For breach of contract under Pennsylvania law, a plaintiff must plead and prove "(1) the existence of a contract to which the plaintiff and defendant were parties; (2) the essential terms of the contract; (3) a breach of the duty imposed by the contract and (4) that damages resulted from the breach." Halstead v. Motorcycle Safety Foundations, Inc., 71 F. Supp. 2d 455, 458 (E.D. Pa. 1999). In contrast, a claim for fraud must allege: "(1) a representation; (2) which is material to the transaction at hand; (3) made falsely, with knowledge of its falsity or recklessness as to whether it is true or false; (4) with the intent of misleading another into relying on it; (5) justifiable reliance on the misrepresentation; and (6) the resulting injury was proximately caused by the reliance." Manning v. Temple Univ., No. Civ. A. 03-4012, 2004 WL 3019230, at *10 (E.D. Pa. Dec. 30, 2004).
II. DEFENDANT'S MOTION TO DISMISS PLAINTIFF'S COMPLAINT
Having determined that federal jurisdiction exists, the Court turns to Defendant's Motion to Dismiss.
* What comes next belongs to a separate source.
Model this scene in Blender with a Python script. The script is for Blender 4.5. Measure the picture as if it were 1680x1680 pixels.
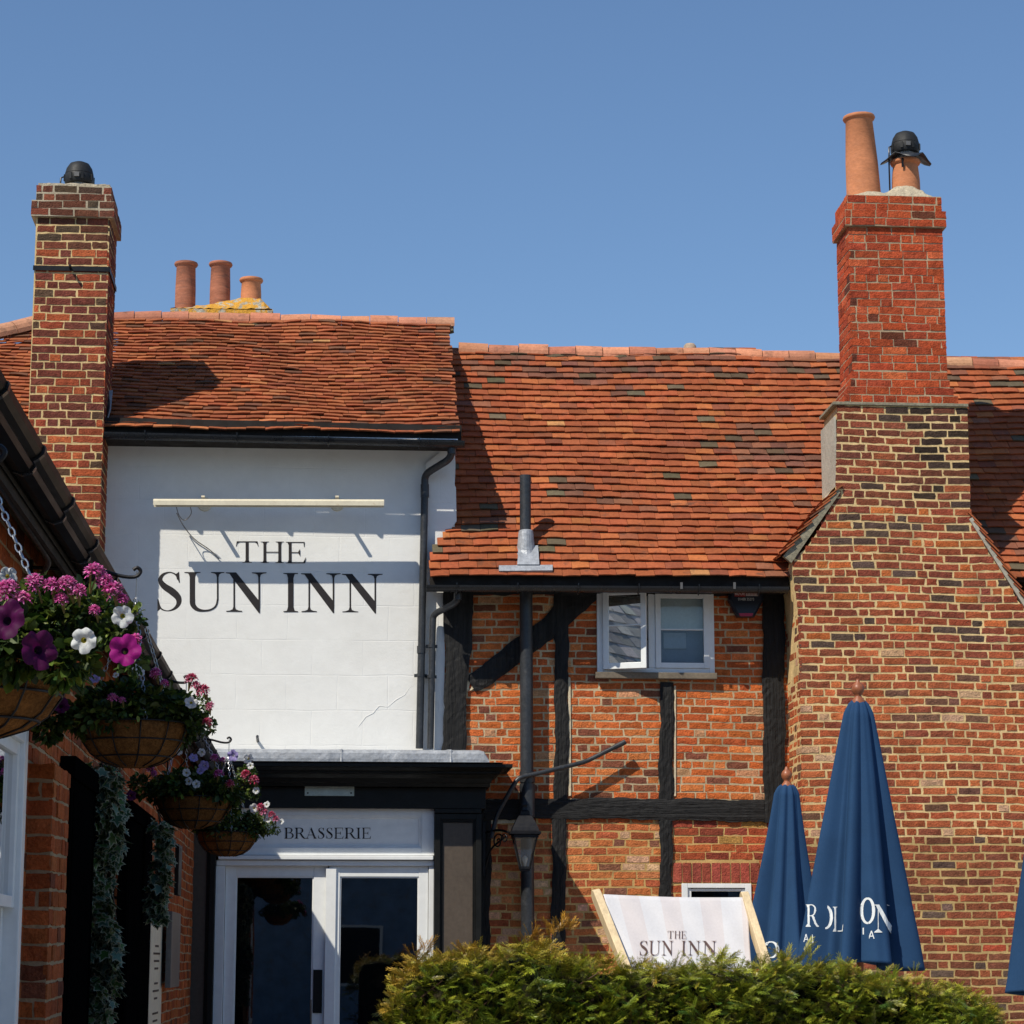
import bpy, bmesh, math, random
import numpy as np
from math import sin, cos, tan, atan, pi, radians
from mathutils import Vector, Matrix

for o in list(bpy.data.objects):
    bpy.data.objects.remove(o)
SC = bpy.context.scene
COL = SC.collection

# ------------------------------------------------------------------ camera
FPX = 3900.0
PITCH = atan(735 / FPX)
YAW = atan(290 * cos(PITCH) / FPX)
CAMZ = 1.6
cam_d = bpy.data.cameras.new('camera')
cam = bpy.data.objects.new('camera', cam_d)
COL.objects.link(cam)
cam.location = (0, 0, CAMZ)
cam.rotation_euler = (pi / 2 + PITCH, 0, -YAW)
cam_d.sensor_width = 36
cam_d.lens = FPX / 1680 * 36
cam_d.clip_start = 0.1
cam_d.clip_end = 2000
SC.camera = cam

# ------------------------------------------------------------------ light
LD = Vector((1.0, 0.98, -1.6)).normalized()        # direction the sunlight travels
S = -LD
EL = math.asin(S.z)
w = bpy.data.worlds.new('World')
SC.world = w
w.use_nodes = True
nt = w.node_tree
nt.nodes.clear()
sky = nt.nodes.new('ShaderNodeTexSky')
sky.sky_type = 'NISHITA'
sky.sun_disc = False
sky.sun_elevation = EL
sky.sun_rotation = math.atan2(S.x, S.y)
sky.air_density = 1.15
sky.dust_density = 0.0
sky.ozone_density = 6.3
sky.altitude = 300
bg = nt.nodes.new('ShaderNodeBackground')
bg.inputs['Strength'].default_value = 0.115
wo = nt.nodes.new('ShaderNodeOutputWorld')
nt.links.new(sky.outputs[0], bg.inputs[0])
nt.links.new(bg.outputs[0], wo.inputs[0])
sun_d = bpy.data.lights.new('sun', 'SUN')
sun_d.energy = 4.8
sun_d.angle = radians(0.53)
sun_d.color = (1.0, 0.925, 0.79)
sun = bpy.data.objects.new('sun', sun_d)
COL.objects.link(sun)
sun.rotation_euler = LD.to_track_quat('-Z', 'Y').to_euler()
sun.location = (-20, -20, 40)
SC.view_settings.view_transform = 'Standard'
SC.view_settings.look = 'None'
SC.view_settings.gamma = 1
SC.view_settings.exposure = 0.04
SC.cycles.max_bounces = 7
SC.cycles.use_denoising = True

# ------------------------------------------------------------------ geometry helpers
_f = Vector((sin(YAW) * cos(PITCH), cos(YAW) * cos(PITCH), sin(PITCH)))
_r = Vector((cos(YAW), -sin(YAW), 0))
_u = _r.cross(_f)
CP = Vector((0, 0, CAMZ))

def ray(px, py):
    return _f * FPX + _r * (px - 840) + _u * (840 - py)

def P(px, py, Y):
    d = ray(px, py)
    return CP + d * (Y / d.y)

def PX(px, py, X):
    d = ray(px, py)
    return CP + d * (X / d.x)

def proj(p):
    d = Vector(p)-CP; z = d.dot(_f)
    return 840+FPX*d.dot(_r)/z, 840-FPX*d.dot(_u)/z

def PPL(px, py, p0, n):
    d = ray(px, py)
    return CP + d * ((Vector(p0) - CP).dot(n) / d.dot(n))

WL = {}
def tag(o, label=None, cat=None, group=None, kind=None):
    if label: o['label'] = label
    if cat: o['category'] = cat
    if group: o['group'] = group
    if kind: o['kind'] = kind
    return o

def thing(name, loc, label, cat, group=None):
    o = bpy.data.objects.new(name, None)
    o.empty_display_size = 0.2
    COL.objects.link(o)
    o.location = loc
    WL[o] = Vector(loc)
    return tag(o, label, cat, group)

def link_mesh(name, me, mats, parent, smooth, bevel):
    if not isinstance(mats, (list, tuple)): mats = [mats]
    for m in mats: me.materials.append(m)
    if smooth: me.shade_smooth()
    o = bpy.data.objects.new(name, me)
    COL.objects.link(o)
    if parent: o.parent = parent
    if bevel:
        b = o.modifiers.new('bevel', 'BEVEL')
        b.width = bevel; b.segments = 2; b.limit_method = 'ANGLE'; b.angle_limit = radians(40)
    return o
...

Defendant moves to dismiss Plaintiff's Complaint pursuant to Fed.R.Civ.P. 12(b)(2) and 12(b)(3), or, in the alternative, pursuant to Fed.R.Civ.P. 12(b)(6) or Fed.R.Civ.P. 56. Although the Motion to Dismiss was filed on April 3, 2006, Plaintiff has not responded, nor has it provided a reason for such failure. The Court, therefore, grants the Motion to Dismiss the Complaint as uncontested. See E.D. Pa. Local R. Civ. P. 7.1(c) ("Failure to respond to a properly filed motion within the time set forth in this rule permits the court to treat the motion as uncontested."); Smith v. Resorts, USA, Inc., No. Civ. A. 99-2685, 1999 U.S. Dist. LEXIS 17614, at *9-10 (E.D. Pa. Nov. 10, 1999) (granting motions to dismiss as uncontested pursuant to Local Rule 7.1(c)).